Aujourd'hui nous recevons, Lu Fang, auteure de « Dialogue avec le ciel », aux Editions du Panthéon.
Née en 1964, dans la province du Shaanxi, elle a grandi en Chine pendant la Révolution Culturelle. Elle s'est établie ensuite en Belgique. Passionnée d'écriture elle publie son premier roman en français en 2011. | En juillet 2012, vous êtes retournée en Chine, pour revoir votre famille et vous êtes allée voir l'hôpital où travaillaient vos parents, au Tibet. Quelle impression rapportez-vous de ce voyage ? J'ai senti une tension entre le gouvernement et le peuple, le problème de fond n'est pas résolu, les pauvres n'ont pas la liberté de parler. J'ai appris la liberté ici, en Europe, et je vois bien qu'en Chine c'est une minorité qui dirige, il faut changer. Les gens ont envie de changement, le peuple a envie de respirer. Tous les progrès de l'économie, c'est bien, c'est une porte ouverte sur le monde et les classes moyennes ont atteint un certain niveau de vie mais elles n'osent pas encore s'exprimer, elles ont peur de perdre leurs biens. |
J'ai constaté aussi la censure des sites internet étrangers, j'ai eu l'impression d'une société un peu malade dans laquelle les gens cachent leur pensées.
Pouvez-vous préciser ?Tenez par exemple, mes grands parents, à la campagne ont laissé à leur décès, une maison. Ce sont les fils seulement qui ont hérité ! J'ai rencontré mes tantes et mes cousines, j'ai affirmé mes droits sur la succession, (pour le principe car je savais d'avance que c'était vain), elles n'ont rien osé dire, elles n'ont pas osé revendiquer leurs droits. Du coup ma famille m'a regardée bizarrement, ils ne voulaient plus me parler. J'en ai éprouvé une grande tristesse pas seulement pour moi, mais aussi pour ma famille, pour les gens.
Dans les villages ils m'ont parlé aussi des expropriations de terres, avec des chefs de village qui s'enrichissent, qui roulent en voiture de luxe !
Le Premier ministre Wen Jiabao, est venu récemment en visite à Bruxelles, que pensez-vous des relations entre la Chine et la Belgique ?La Chine et l'Europe ont besoin l'une de l'autre, c'est des liens de réciprocité qui les unissent, mais je ne vois pas de relations entre les peuples, entre les gens, ce sont surtout des liens économiques qui concernent surtout les entreprises.
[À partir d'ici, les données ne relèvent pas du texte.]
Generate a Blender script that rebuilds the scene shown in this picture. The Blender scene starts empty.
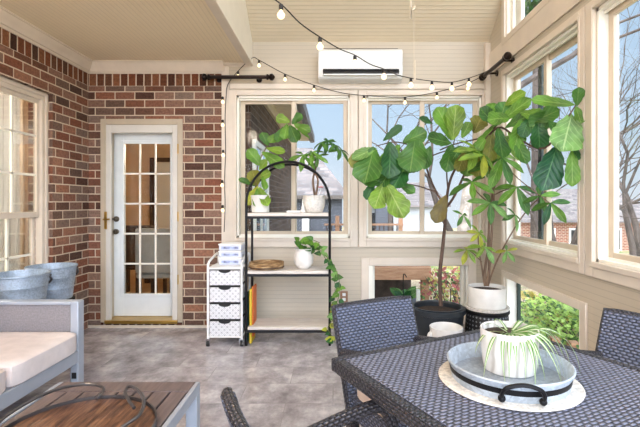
import bpy, bmesh, math, random
from mathutils import Vector, Matrix
random.seed(7)
sc = bpy.context.scene
COL = sc.collection
PI = math.pi
CAMZ = 1.29
def P(u, v, y):
    """world point at depth y on the sight line measured at (u, v) in the photograph"""
    return Vector(((u-333)/427*y, y, CAMZ-(v-203)/427*y))
def lin(c):
    return tuple(((x/255)/12.92 if x/255 <= .04045 else ((x/255+.055)/1.055)**2.4) for x in c)
# ------------------------------------------------------------------ materials
class NT:
    def __init__(s, name):
        s.m = bpy.data.materials.new(name); s.m.use_nodes = True
        s.t = s.m.node_tree; s.t.nodes.clear()
        s.out = s.n('ShaderNodeOutputMaterial')
    def n(s, typ, **kw):
        o = s.t.nodes.new(typ)
        for k, v in kw.items(): setattr(o, k, v)
        return o
    def l(s, a, b): s.t.links.new(a, b)
    def math(s, op, a, b=None, c=None):
        o = s.n('ShaderNodeMath', operation=op)
        for i, x in enumerate((a, b, c)):
            if x is None: continue
            if isinstance(x, (int, float)): o.inputs[i].default_value = x
            else: s.l(x, o.inputs[i])
        return o.outputs[0]
    def ramp(s, fac, stops, interp='LINEAR'):
        r = s.n('ShaderNodeValToRGB'); r.color_ramp.interpolation = interp
        el = r.color_ramp.elements
        while len(el) < len(stops): el.new(.5)
        for e, (p, c) in zip(el, stops): e.position = p; e.color = (*lin(c), 1)
        s.l(fac, r.inputs[0]); return r.outputs[0]
    def mix(s, fac, a, b, blend='MIX'):
        o = s.n('ShaderNodeMix', data_type='RGBA', blend_type=blend)
        for sock, x in ((o.inputs[0], fac), (o.inputs[6], a), (o.inputs[7], b)):
            if isinstance(x, (int, float)): sock.default_value = x
            elif isinstance(x, tuple): sock.default_value = (*lin(x), 1)
            else: s.l(x, sock)
        return o.outputs[2]
    def uv(s):
        t = s.n('ShaderNodeUVMap'); x = s.n('ShaderNodeSeparateXYZ'); s.l(t.outputs[0], x.inputs[0])
        return t.outputs[0], x.outputs[0], x.outputs[1]
    def obj(s, scale=(1,1,1)):
        t = s.n('ShaderNodeTexCoord'); m = s.n('ShaderNodeMapping'); m.inputs['Scale'].default_value = scale
        s.l(t.outputs['Object'], m.inputs[0]); return m.outputs[0]
    def noise(s, vec, scale, detail=4, rough=.55, out=0):
        o = s.n('ShaderNodeTexNoise'); o.inputs['Scale'].default_value = scale; o.inputs['Detail'].default_value = detail
        o.inputs['Roughness'].default_value = rough; s.l(vec, o.inputs['Vector']); return o.outputs[out]
    def bump(s, h, strength=.4, dist=.01):
        b = s.n('ShaderNodeBump'); b.inputs['Strength'].default_value = strength; b.inputs['Distance'].default_value = dist
        s.l(h, b.inputs['Height']); return b.outputs[0]
    def bsdf(s, color, rough=.5, metal=0, normal=None, spec=.5, **kw):
        b = s.n('ShaderNodeBsdfPrincipled')
        for nm, x in (('Base Color', color), ('Roughness', rough), ('Metallic', metal), ('Specular IOR Level', spec)):
            k = b.inputs[nm]
            if isinstance(x, tuple): k.default_value = (*lin(x), 1)
            elif isinstance(x, (int, float)): k.default_value = x
            else: s.l(x, k)
        if normal is not None: s.l(normal, b.inputs['Normal'])
        for k, v in kw.items(): b.inputs[k.replace('_', ' ')].default_value = v
        s.l(b.outputs[0], s.out.inputs[0]); return b
def plain(name, rgb, rough=.5, metal=0, var=.08, scale=6, bump=0, bscale=60, spec=.5):
    t = NT(name); v = t.obj(); nz = t.noise(v, scale)
    d = tuple(max(0, c*(1-var)) for c in rgb); h = tuple(min(255, c*(1+var*.6)) for c in rgb)
    col = t.ramp(nz, [(.3, d), (.7, h)])
    nm = t.bump(t.noise(v, bscale, 3), bump, .004) if bump else None
    t.bsdf(col, rough, metal, nm, spec); return t.m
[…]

Pour ce qui est de la Culture, il n'y a pas grand-chose. En plus, ici en Belgique, il y a le problème Nord-sud qui accapare tout le monde, les échanges culturels avec la Chine n'intéressent pas grand monde.
Bien sûr, il y a des Instituts Confucius en Belgique, on y trouve des cours de chinois, mais peu de gens les suivent et aussi de la calligraphie. En ce qui concerne la calligraphie, les gens tracent des signes mais ils ne savent même pas le sens des caractères qu'ils écrivent !
Quel est votre projet du moment ?Je suis en train d'écrire un deuxième livre, une histoire d'amour, qui est en même temps un document sur le Tibet. Je voudrais montrer une image du Tibet différente de celle qui est donnée officiellement, en Chine, je voudrais montrer l'évolution du peuple tibétain, ce qu'il est devenu, en 2012. C'est une histoire d'amour entre un Tibétain et une Chinoise, dans un contexte difficile. Je suis très sensible au problème de la rencontre des cultures, car ici en Belgique il y a la question très forte de la séparation des deux communautés. Je voudrais montrer que dans ce monde, on peut coexister, même si on appartient à des cultures très différentes, avec des langues très différentes.
Vous vous sentez donc plus francophone ?Je suis Chinoise tout d'abord, mais je me sens aussi Européenne et je sais que la Chine et l'Europe ont besoin l'une de l'autre.